## [Your goal]
Reproduce the material below line by line, beginning with its first line and ending with the line that contains "bal = empty('balustrade');"; leave out pictures.

## [Record extracts]
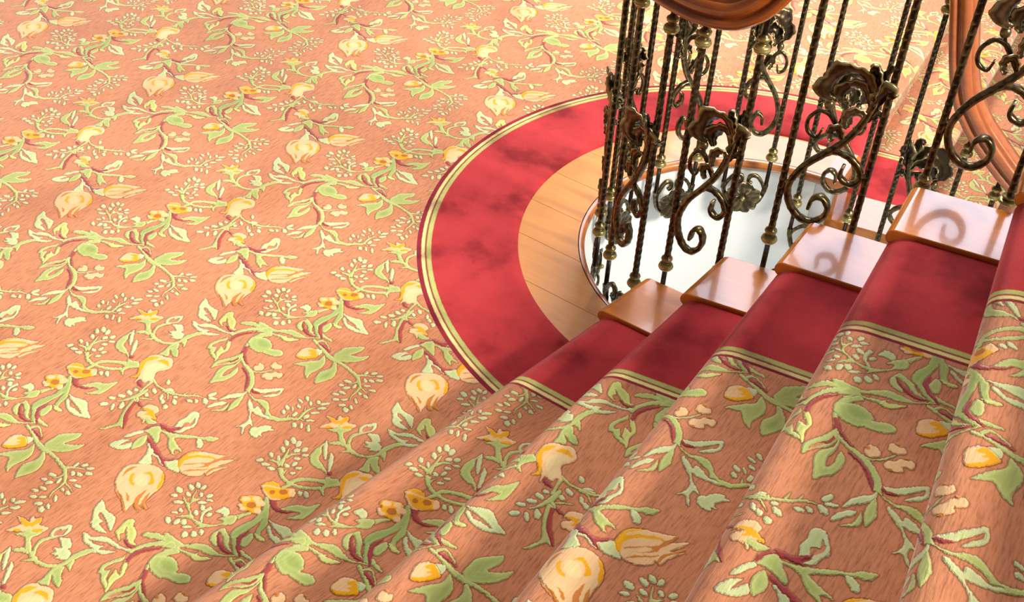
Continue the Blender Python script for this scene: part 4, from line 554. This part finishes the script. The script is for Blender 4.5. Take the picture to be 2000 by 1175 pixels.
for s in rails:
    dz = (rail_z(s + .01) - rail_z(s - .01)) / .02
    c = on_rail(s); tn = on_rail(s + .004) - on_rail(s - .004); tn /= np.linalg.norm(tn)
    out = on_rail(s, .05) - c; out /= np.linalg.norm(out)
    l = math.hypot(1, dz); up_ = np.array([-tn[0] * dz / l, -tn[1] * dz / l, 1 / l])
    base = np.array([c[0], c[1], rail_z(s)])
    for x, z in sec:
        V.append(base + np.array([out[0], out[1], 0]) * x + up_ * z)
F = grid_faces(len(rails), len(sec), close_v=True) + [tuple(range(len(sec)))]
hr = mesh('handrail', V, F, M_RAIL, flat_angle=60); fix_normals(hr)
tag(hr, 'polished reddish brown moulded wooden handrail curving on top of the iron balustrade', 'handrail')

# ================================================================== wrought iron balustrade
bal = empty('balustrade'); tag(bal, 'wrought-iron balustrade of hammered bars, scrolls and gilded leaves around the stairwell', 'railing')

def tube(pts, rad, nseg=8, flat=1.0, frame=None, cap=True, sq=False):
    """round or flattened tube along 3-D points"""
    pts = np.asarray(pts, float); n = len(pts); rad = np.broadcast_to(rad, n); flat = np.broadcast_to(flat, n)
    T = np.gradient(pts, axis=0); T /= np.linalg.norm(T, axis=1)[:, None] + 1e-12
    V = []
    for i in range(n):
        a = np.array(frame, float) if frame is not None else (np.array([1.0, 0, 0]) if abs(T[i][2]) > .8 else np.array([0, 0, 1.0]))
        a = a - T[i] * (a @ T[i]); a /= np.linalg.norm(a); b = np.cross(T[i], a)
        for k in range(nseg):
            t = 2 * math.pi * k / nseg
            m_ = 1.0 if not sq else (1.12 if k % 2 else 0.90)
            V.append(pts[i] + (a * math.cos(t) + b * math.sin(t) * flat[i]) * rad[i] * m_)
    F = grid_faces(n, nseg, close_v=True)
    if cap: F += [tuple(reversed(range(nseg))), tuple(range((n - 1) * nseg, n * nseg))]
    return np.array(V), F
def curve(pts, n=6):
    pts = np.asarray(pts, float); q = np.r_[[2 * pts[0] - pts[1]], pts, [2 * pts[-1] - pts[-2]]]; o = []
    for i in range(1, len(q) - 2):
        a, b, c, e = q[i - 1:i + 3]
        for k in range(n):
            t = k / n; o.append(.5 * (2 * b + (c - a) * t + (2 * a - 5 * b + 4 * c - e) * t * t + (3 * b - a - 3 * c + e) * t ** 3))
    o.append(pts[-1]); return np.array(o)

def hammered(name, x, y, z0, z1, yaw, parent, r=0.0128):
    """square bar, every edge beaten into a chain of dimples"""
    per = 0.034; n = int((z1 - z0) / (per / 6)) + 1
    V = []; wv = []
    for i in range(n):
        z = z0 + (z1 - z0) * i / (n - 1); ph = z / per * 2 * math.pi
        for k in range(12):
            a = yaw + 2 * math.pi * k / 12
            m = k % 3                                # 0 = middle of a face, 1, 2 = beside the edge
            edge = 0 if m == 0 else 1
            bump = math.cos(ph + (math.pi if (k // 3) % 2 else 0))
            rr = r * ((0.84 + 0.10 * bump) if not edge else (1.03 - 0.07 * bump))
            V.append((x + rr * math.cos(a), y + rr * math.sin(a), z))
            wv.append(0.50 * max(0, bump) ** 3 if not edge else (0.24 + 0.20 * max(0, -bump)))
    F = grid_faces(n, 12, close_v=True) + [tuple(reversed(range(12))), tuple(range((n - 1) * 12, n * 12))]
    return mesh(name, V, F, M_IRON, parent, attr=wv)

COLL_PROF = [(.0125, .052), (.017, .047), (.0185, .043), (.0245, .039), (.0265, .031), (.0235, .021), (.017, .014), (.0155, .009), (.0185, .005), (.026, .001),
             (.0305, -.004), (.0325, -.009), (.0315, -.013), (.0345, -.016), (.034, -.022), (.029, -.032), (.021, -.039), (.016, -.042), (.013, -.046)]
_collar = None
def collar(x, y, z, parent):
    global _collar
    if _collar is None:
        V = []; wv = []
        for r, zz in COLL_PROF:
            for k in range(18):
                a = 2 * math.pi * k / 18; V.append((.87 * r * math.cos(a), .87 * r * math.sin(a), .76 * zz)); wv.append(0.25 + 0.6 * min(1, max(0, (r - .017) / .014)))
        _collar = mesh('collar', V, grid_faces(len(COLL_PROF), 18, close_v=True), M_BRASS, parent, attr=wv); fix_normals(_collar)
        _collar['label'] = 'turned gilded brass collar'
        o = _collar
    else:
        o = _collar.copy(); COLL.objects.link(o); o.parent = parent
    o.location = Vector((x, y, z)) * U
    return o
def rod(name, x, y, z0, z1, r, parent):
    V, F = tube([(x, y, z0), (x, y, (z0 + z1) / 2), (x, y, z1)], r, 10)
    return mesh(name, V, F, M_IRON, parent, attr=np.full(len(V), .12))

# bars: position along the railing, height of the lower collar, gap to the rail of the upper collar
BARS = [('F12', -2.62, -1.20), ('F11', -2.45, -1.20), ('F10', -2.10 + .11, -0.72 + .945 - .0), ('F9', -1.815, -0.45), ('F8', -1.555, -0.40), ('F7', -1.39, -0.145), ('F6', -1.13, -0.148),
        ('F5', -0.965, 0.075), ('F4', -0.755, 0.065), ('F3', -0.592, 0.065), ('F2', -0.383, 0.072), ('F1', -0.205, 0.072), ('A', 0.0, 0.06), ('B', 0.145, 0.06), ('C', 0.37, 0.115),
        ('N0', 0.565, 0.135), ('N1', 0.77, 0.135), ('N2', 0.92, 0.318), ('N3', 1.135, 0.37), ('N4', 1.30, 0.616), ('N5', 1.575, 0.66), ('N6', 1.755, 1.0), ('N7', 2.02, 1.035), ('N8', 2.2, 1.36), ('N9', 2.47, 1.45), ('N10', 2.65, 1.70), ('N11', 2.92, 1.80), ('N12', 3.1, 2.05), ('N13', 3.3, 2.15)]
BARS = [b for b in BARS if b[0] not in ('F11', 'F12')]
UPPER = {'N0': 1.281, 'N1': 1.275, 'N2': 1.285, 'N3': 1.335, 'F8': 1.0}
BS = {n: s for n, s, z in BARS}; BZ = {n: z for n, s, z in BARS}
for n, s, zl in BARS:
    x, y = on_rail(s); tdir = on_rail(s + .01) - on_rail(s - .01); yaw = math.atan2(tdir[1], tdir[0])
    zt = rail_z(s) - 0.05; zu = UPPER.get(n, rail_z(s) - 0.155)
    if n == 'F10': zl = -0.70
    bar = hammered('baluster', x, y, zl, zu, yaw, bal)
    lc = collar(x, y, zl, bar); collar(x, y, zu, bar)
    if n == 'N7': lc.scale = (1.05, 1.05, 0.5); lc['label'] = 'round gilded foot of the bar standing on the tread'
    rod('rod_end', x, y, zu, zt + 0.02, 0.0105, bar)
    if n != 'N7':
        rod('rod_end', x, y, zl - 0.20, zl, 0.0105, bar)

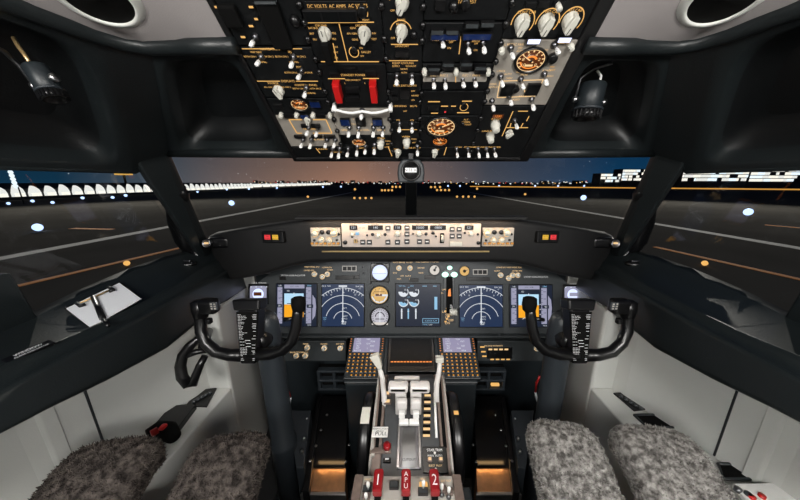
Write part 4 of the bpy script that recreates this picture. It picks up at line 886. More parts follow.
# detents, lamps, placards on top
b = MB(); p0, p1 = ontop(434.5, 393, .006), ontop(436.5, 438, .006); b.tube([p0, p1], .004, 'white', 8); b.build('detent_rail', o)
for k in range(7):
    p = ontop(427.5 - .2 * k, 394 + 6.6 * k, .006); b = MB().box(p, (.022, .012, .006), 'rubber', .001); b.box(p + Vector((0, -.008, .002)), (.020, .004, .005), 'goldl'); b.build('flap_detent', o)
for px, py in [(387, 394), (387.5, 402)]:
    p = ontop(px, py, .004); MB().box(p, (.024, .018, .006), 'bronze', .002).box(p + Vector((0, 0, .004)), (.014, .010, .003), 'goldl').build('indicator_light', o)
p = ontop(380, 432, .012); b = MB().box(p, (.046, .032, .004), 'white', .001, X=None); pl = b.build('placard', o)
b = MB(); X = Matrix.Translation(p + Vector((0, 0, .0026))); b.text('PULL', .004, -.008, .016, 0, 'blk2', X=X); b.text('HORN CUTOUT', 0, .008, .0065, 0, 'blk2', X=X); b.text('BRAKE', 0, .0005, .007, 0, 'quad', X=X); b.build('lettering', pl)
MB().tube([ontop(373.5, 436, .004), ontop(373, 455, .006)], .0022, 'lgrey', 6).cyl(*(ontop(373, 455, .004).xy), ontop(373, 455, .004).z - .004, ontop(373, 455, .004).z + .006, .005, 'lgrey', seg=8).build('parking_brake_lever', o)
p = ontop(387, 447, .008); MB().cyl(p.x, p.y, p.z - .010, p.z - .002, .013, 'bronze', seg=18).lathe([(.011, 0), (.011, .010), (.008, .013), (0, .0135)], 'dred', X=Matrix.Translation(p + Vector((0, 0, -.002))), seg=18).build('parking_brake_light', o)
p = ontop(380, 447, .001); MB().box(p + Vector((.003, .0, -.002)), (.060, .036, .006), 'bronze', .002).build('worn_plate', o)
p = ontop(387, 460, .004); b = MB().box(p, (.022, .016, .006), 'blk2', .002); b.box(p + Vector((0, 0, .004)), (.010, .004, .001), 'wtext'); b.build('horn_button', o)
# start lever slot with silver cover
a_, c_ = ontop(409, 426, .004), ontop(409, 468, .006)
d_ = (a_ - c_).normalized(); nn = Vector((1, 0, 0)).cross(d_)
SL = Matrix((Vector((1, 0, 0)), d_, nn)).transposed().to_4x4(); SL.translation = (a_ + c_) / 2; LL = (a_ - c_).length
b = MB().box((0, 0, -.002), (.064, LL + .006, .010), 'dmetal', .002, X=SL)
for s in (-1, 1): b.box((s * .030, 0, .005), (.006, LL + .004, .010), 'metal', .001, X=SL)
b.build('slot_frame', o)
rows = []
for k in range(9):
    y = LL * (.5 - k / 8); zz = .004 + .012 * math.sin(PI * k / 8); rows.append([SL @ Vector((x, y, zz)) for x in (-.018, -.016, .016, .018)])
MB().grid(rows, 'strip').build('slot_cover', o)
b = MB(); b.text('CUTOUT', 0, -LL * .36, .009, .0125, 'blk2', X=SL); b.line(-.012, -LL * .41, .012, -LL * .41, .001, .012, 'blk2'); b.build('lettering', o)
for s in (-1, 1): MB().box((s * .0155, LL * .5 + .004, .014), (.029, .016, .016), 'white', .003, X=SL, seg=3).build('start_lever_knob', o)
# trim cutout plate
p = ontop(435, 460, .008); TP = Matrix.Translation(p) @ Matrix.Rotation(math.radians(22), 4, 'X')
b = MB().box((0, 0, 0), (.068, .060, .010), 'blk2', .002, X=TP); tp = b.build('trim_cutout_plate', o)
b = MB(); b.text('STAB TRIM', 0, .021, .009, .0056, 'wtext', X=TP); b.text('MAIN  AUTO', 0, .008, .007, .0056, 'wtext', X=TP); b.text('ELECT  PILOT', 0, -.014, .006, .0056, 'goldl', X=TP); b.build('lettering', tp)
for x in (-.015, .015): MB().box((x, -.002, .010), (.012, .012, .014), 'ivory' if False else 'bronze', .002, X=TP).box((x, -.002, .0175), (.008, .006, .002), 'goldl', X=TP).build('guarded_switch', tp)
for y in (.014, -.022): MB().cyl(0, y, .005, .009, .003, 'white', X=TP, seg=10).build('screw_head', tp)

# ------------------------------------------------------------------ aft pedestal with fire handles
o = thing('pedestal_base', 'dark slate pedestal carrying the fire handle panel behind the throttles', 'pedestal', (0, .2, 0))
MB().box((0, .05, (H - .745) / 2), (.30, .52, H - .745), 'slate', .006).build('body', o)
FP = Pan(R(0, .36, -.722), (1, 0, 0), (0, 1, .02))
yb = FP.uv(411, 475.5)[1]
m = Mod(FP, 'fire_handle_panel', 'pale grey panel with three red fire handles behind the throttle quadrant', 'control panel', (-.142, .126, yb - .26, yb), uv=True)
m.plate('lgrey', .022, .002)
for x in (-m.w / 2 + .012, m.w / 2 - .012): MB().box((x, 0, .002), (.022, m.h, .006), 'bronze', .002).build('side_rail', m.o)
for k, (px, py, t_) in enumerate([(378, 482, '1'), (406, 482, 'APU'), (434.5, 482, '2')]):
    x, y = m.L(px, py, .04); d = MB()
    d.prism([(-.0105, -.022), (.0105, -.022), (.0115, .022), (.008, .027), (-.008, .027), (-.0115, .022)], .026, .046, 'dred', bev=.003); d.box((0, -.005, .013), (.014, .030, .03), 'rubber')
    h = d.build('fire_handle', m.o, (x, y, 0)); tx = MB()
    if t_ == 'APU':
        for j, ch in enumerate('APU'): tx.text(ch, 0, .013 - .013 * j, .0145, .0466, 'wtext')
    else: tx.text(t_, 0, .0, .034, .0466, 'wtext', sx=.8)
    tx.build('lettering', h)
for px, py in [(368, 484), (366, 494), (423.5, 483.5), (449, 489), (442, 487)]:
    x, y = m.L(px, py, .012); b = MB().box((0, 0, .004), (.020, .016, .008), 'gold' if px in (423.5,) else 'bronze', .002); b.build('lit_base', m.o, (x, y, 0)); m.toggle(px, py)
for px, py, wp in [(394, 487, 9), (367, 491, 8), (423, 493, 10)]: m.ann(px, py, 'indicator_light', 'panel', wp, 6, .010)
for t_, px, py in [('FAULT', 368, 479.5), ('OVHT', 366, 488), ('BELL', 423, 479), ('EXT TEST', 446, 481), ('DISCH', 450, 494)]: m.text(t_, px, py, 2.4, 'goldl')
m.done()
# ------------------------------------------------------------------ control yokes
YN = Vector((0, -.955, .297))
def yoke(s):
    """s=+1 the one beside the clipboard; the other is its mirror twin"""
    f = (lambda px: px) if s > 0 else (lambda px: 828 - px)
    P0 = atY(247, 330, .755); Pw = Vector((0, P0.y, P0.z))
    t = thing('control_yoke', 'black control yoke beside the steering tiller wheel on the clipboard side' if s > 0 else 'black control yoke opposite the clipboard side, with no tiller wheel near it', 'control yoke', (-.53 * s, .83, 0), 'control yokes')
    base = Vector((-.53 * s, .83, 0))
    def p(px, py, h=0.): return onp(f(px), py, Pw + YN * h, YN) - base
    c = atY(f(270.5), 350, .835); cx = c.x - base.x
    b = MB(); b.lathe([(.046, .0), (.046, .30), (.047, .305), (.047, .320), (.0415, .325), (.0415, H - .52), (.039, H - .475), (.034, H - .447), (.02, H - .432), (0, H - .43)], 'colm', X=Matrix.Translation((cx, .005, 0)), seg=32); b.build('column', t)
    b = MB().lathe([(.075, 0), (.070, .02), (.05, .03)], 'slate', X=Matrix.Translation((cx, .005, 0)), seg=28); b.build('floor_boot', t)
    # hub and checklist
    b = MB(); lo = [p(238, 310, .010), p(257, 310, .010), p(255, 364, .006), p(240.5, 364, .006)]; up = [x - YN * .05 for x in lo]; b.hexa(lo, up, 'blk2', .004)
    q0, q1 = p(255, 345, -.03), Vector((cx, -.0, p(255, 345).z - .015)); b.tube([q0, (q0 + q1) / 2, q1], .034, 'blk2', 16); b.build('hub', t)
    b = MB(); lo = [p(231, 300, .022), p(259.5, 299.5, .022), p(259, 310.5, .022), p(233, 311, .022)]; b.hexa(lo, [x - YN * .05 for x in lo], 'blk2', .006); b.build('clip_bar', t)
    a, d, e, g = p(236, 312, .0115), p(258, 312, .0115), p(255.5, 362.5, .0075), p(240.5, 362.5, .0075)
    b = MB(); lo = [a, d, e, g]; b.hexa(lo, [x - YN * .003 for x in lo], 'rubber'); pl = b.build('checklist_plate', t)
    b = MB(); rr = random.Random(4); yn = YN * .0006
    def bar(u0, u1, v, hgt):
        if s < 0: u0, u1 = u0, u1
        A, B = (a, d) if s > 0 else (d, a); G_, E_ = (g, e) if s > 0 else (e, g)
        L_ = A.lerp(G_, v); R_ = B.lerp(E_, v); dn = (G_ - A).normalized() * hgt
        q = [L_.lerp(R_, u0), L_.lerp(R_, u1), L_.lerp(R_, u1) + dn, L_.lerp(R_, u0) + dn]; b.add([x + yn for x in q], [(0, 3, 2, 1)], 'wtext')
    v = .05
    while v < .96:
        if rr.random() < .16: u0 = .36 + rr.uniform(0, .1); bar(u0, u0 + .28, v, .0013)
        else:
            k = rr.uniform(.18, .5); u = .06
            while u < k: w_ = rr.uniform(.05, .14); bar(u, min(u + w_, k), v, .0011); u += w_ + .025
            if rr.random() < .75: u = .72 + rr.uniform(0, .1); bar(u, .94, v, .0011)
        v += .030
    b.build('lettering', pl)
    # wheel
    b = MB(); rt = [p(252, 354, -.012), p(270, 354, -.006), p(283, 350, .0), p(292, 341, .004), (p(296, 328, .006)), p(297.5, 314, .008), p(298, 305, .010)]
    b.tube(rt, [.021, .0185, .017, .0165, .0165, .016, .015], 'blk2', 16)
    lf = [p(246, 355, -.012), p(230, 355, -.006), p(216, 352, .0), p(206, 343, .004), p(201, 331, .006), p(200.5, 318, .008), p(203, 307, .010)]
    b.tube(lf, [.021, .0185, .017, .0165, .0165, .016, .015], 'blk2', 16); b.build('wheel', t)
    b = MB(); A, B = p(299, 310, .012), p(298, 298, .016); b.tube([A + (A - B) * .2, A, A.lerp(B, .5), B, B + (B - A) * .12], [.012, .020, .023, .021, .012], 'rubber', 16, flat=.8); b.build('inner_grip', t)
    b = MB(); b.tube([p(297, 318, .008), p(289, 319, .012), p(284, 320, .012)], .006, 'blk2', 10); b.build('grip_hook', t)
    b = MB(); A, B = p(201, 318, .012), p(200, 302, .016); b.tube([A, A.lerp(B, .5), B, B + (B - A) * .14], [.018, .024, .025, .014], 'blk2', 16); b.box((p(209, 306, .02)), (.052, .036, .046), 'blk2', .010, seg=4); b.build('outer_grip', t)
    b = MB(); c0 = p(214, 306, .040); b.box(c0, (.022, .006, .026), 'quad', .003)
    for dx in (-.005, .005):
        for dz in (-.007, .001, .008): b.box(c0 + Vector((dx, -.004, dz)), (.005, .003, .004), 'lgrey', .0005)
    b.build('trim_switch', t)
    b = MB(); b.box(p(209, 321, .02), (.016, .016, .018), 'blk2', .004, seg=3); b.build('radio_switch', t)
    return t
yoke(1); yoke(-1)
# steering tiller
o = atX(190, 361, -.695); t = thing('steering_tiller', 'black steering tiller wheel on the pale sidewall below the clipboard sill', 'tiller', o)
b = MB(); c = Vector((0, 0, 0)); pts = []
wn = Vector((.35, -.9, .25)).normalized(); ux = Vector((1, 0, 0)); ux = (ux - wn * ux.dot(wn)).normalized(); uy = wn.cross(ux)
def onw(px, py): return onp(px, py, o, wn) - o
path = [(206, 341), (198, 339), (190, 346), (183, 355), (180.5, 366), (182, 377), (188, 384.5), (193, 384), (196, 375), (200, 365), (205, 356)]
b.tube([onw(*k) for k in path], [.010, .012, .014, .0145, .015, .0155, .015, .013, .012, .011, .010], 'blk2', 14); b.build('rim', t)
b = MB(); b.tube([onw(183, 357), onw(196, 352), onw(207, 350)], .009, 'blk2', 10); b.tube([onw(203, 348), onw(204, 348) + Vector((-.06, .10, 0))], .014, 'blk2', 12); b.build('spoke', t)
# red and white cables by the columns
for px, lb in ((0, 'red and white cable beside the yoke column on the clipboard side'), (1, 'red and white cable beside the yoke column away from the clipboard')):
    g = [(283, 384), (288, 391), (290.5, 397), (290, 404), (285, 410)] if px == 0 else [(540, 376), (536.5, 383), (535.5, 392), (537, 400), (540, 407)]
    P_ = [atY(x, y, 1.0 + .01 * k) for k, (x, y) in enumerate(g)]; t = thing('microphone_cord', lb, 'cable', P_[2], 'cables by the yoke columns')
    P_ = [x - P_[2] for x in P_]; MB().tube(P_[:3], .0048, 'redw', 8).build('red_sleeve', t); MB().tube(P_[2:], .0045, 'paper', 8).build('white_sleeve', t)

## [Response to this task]
Continue the Blender Python script for this scene: part 4, from line 554. This part finishes the script. The script is for Blender 4.5. Take the picture to be 2000 by 1175 pixels.
for s in rails:
    dz = (rail_z(s + .01) - rail_z(s - .01)) / .02
    c = on_rail(s); tn = on_rail(s + .004) - on_rail(s - .004); tn /= np.linalg.norm(tn)
    out = on_rail(s, .05) - c; out /= np.linalg.norm(out)
    l = math.hypot(1, dz); up_ = np.array([-tn[0] * dz / l, -tn[1] * dz / l, 1 / l])
    base = np.array([c[0], c[1], rail_z(s)])
    for x, z in sec:
        V.append(base + np.array([out[0], out[1], 0]) * x + up_ * z)
F = grid_faces(len(rails), len(sec), close_v=True) + [tuple(range(len(sec)))]
hr = mesh('handrail', V, F, M_RAIL, flat_angle=60); fix_normals(hr)
tag(hr, 'polished reddish brown moulded wooden handrail curving on top of the iron balustrade', 'handrail')

# ================================================================== wrought iron balustrade
bal = empty('balustrade'); tag(bal, 'wrought-iron balustrade of hammered bars, scrolls and gilded leaves around the stairwell', 'railing')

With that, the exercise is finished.